In this paper, we present a profit-aware admission control mechanism for overload protection in E-commerce Web sites. The key feature of our mechanism is to keep track of inter-session purchase records of clients and utilize them for admitting new sessions. The primary e-metric we use is the buy-to-visit (B2V) ratio, which captures the critical customer behavior of an E-commerce Web site (Measure Twice, Cut Once—Metrics For Online Retailers, 2006). The study in Measure Twice, Cut Once—Metrics For Online Retailers (2006) shows that buyers without prior purchase record, i.e., who are making their first purchase, have a B2V ratio of less than 1%; however, once a client initiates a purchase, the B2V ratio of the client escalated to nearly 21%, approximating that one purchase for every five visits. This more than 20 times B2V ratio difference motivates us to design a profit-aware admission control mechanism, which differentiates premium customers who have made purchase(s) before from basic customers who have never made any purchase yet, and admits premium customers with much higher probability than basic customers under overload conditions.

The major challenge to designing such a profit-aware admission control mechanism is how to classify customers in an efficient and reliable manner. If clients were always required to explicitly authenticate themselves by username and password before shopping online, or if persistent cookies (Fu et al., 2001) were ubiquitously used in client browsers, customers would be easily identified and B2V ratio-based profit-aware admission control mechanism would be easily implemented. However, as we will discuss in Section 2, quite often neither password-based explicit authentication nor cookie-based implicit authentication is available, and we must rely on a more generic method to classify customers as complementary to these unreliable schemes.

Since each Internet host has an IP address, it is straightforward to use IP address for customer classification. This approach is more efficient and generic because of two facts: (1) no user interactions or extra information (e.g., cookies) are needed; (2) a Web request cannot reach the server without an IP address. Although the usage of Dynamic Host Configuration Protocol (DHCP) and Network Address Translation (NAT) may reduce accuracy in customer identification, the actual effect on the overall revenue of an E-commerce Web site is minor. We will further discuss the inaccuracy induced by DHCP and NAT in Section 2.

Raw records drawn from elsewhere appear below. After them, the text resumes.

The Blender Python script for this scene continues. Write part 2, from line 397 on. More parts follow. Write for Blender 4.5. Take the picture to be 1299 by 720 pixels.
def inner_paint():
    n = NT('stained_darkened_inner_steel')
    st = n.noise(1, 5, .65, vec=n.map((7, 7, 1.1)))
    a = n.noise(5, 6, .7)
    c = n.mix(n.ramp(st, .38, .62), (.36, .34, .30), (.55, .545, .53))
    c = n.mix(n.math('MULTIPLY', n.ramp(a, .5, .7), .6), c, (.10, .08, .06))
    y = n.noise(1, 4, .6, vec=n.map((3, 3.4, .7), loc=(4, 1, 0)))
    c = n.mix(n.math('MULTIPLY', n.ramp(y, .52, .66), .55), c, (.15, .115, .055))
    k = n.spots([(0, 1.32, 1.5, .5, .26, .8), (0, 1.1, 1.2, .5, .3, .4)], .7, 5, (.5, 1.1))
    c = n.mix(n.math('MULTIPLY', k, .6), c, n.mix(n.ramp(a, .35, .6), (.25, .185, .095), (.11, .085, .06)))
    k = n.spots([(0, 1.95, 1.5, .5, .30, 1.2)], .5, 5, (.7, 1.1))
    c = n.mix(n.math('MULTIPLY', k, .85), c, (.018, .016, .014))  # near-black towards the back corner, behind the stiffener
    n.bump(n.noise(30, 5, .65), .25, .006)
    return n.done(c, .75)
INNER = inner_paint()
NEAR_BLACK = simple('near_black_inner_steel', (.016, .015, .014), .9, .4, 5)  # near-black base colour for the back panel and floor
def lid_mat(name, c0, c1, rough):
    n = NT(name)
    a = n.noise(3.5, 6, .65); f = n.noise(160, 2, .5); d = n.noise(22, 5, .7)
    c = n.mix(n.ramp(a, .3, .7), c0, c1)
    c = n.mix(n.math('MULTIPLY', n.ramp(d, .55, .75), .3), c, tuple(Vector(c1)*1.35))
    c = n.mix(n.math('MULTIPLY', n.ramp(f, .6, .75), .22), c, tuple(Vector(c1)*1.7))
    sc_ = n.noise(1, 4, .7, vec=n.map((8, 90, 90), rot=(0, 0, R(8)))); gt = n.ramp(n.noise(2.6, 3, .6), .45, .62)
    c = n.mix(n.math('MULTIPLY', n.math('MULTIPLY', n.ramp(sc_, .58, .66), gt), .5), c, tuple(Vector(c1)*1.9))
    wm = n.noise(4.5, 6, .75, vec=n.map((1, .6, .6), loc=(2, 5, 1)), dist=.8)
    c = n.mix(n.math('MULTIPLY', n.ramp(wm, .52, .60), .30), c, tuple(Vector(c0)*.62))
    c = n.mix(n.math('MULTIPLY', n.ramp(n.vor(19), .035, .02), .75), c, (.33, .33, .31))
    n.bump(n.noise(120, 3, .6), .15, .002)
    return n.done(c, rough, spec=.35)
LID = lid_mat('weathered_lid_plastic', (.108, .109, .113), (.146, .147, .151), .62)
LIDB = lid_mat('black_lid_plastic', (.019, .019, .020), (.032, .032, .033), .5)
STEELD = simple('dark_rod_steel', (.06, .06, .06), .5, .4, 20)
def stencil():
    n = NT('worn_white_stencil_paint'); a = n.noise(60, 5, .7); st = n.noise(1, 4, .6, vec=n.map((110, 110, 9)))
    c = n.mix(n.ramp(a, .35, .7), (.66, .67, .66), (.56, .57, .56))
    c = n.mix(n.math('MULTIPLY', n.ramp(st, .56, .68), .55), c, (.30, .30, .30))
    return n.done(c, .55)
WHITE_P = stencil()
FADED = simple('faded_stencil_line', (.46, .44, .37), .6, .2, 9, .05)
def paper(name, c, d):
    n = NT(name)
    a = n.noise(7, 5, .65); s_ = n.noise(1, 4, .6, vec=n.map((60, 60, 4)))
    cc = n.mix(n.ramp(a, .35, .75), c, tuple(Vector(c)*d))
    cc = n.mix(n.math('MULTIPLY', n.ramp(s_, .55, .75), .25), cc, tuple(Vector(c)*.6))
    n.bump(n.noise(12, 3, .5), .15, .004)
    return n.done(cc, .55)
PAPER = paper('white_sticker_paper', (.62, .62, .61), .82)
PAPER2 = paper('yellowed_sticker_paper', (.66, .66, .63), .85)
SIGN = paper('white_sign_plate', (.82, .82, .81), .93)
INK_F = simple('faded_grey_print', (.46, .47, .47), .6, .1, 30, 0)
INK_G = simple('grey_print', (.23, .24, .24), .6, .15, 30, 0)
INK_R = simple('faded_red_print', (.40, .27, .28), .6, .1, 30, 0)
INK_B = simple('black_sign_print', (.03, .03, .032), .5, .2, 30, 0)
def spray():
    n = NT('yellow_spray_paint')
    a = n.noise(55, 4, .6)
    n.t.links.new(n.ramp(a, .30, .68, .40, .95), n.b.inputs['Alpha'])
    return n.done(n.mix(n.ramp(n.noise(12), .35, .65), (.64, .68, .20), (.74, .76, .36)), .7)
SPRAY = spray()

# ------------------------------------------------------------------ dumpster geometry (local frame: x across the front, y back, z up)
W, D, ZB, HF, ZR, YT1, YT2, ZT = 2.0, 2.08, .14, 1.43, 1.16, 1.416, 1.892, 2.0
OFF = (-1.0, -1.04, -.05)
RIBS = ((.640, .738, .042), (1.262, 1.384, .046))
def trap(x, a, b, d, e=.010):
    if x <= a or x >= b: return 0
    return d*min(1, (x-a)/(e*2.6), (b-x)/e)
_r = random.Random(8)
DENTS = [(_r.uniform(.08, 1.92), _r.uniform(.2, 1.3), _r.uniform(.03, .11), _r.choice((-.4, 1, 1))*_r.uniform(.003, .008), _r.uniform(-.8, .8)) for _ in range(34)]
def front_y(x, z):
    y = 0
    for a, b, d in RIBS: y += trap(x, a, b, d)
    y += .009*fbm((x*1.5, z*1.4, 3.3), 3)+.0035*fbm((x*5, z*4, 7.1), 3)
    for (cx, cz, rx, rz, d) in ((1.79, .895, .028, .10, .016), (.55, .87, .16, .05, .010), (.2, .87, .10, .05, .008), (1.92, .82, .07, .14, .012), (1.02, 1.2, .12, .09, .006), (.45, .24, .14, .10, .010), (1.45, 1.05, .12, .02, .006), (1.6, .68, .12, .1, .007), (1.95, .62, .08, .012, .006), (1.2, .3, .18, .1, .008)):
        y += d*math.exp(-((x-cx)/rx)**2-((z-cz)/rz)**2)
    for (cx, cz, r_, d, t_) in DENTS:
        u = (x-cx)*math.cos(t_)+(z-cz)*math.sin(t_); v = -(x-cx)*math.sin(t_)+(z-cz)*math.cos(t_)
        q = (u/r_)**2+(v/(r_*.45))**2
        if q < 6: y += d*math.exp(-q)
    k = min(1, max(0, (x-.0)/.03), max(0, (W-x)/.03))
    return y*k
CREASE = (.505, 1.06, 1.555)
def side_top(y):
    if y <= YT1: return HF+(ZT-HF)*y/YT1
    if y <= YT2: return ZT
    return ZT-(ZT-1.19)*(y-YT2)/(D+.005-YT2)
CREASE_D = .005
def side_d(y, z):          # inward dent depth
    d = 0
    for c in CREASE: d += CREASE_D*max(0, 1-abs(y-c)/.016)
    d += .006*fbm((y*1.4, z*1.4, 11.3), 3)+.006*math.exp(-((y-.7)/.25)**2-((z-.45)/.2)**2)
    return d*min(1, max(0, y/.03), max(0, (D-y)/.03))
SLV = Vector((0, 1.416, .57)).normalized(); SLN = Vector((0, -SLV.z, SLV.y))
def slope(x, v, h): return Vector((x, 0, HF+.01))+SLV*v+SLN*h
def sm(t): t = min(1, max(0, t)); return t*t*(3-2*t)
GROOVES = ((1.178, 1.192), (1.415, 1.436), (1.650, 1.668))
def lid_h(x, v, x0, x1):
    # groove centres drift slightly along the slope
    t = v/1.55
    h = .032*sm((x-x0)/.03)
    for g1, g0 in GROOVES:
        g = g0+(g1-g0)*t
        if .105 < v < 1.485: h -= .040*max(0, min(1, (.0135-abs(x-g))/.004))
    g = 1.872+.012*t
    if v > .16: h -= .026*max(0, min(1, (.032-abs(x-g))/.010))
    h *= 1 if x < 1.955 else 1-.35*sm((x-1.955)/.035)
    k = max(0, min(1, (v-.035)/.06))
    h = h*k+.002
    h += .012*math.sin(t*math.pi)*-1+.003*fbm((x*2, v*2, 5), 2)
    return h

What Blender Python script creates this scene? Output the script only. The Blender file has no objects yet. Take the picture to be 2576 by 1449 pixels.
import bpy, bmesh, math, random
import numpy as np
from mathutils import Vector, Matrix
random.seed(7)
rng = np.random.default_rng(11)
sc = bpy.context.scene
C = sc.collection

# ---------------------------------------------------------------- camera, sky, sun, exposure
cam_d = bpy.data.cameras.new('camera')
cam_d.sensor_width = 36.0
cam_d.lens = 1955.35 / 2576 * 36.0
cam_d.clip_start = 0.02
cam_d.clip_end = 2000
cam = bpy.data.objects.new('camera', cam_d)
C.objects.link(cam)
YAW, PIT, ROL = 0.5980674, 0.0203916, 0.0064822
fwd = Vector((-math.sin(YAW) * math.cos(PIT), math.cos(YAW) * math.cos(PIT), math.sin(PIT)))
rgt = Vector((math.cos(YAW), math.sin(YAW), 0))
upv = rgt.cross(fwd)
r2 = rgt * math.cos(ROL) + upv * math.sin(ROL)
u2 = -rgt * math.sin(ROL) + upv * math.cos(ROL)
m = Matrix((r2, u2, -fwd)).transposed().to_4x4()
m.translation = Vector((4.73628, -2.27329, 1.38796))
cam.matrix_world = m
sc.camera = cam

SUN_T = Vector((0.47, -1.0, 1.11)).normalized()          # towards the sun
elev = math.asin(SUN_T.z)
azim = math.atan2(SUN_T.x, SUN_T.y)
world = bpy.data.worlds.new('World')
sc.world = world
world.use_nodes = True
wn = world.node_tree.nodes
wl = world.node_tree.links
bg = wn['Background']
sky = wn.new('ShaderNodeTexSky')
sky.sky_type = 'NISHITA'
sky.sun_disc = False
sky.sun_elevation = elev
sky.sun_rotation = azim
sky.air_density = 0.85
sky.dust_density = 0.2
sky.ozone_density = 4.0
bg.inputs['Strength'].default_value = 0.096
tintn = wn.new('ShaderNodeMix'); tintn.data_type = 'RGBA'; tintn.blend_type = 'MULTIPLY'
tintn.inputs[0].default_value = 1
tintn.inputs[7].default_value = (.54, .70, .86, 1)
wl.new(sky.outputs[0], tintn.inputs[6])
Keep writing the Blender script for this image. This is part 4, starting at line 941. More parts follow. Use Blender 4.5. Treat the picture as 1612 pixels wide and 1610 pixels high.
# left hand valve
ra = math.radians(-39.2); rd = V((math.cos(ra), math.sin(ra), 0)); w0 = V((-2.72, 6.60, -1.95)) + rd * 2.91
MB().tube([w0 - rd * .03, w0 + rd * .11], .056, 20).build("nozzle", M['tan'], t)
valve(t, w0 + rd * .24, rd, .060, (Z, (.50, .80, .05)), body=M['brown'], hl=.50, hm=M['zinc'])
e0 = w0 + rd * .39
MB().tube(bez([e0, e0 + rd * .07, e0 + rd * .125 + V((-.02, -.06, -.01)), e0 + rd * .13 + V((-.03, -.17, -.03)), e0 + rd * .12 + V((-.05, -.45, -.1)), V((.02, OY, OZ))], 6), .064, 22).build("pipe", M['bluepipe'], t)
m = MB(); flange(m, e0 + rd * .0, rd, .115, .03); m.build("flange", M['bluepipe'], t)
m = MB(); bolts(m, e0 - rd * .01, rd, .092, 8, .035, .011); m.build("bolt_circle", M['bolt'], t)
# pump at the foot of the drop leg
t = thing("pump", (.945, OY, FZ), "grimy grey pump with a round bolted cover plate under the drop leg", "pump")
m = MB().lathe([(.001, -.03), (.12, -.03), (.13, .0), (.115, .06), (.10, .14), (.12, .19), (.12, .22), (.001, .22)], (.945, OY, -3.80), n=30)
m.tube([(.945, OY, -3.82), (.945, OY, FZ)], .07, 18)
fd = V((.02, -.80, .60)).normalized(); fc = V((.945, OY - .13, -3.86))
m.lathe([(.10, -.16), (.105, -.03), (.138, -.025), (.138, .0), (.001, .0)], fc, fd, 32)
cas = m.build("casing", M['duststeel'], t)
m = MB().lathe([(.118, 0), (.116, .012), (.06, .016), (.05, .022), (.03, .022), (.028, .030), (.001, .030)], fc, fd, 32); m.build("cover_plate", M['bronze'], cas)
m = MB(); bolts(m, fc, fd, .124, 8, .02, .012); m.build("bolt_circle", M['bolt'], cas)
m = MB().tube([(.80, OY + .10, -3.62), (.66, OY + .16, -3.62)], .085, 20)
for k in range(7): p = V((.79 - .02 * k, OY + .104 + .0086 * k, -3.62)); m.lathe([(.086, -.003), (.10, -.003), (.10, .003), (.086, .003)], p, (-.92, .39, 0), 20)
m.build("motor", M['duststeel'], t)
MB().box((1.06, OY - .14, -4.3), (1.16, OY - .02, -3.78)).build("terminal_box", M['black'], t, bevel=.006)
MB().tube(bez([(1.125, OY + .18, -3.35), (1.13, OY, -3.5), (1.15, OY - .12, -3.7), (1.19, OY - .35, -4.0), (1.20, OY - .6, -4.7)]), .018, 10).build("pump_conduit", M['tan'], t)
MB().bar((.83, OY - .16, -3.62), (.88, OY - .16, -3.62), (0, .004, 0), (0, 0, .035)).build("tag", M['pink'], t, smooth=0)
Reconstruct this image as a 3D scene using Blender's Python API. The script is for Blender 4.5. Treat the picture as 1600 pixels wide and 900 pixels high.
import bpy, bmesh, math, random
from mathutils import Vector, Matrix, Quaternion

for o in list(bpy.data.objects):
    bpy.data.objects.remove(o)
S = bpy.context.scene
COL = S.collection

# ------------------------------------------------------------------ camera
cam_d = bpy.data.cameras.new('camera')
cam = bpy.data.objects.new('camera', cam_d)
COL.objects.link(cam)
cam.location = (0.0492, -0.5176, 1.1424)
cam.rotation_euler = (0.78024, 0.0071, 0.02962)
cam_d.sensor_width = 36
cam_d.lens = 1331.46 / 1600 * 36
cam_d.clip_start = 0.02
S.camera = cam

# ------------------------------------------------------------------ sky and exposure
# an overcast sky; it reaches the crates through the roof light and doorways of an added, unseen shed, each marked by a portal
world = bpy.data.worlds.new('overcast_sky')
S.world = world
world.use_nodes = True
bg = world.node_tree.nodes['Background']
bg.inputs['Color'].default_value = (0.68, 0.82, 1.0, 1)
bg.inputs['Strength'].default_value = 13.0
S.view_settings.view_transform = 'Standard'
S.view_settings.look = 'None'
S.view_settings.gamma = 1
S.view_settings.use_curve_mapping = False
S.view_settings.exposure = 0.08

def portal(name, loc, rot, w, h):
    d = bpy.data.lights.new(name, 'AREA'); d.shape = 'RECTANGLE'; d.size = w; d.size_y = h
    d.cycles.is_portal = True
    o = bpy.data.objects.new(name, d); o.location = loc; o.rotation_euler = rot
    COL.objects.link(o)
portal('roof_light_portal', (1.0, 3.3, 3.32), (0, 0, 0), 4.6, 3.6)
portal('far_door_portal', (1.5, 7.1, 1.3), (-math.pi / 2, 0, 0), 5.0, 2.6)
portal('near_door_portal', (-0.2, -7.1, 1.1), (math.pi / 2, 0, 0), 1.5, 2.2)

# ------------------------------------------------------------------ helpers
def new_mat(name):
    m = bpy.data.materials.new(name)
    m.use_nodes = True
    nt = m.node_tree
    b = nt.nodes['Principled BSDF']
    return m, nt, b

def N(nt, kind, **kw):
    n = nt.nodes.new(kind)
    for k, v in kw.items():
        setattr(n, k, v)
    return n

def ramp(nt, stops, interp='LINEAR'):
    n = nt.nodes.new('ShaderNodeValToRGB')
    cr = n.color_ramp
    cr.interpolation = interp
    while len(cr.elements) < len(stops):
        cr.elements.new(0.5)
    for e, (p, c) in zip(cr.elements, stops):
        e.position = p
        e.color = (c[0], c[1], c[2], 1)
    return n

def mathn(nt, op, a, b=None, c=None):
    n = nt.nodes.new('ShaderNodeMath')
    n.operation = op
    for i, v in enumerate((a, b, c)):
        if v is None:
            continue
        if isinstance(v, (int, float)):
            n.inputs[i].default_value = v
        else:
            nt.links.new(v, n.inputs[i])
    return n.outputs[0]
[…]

Utilizing IP address as a complementary but efficient customer classification method, we build two hash tables with full IP address and network ID prefix to maintain the purchase records of customers in fine-grain and coarse-grain ways, respectively. Under overload conditions, our profit-aware admission control mechanism gives much higher admission probabilities to premium customers than basic customers. In favor of premium customers, we can maximize the revenue of an overloaded E-commerce Web site. Based on the industry-standard TCP-W workloads, we evaluate the performance of the proposed profit-aware mechanism in our testbed. To highlight the importance of admission control and compare with current admission control mechanisms, we design and conduct four sets of experiments. The experimental results show that under overload conditions, the profit-aware mechanism not only achieves higher throughput and lower response time, but also dramatically increases the revenue received by E-commerce Web sites.

The remainder of this paper is structured as follows. Section 2 discusses the issues related to customers classification. Section 3 details the proposed profit-aware admission control mechanism. Section 4 presents the experimental design and results based on the TCP-W workloads. Section 5 surveys related work. Finally, Section 6 concludes the paper.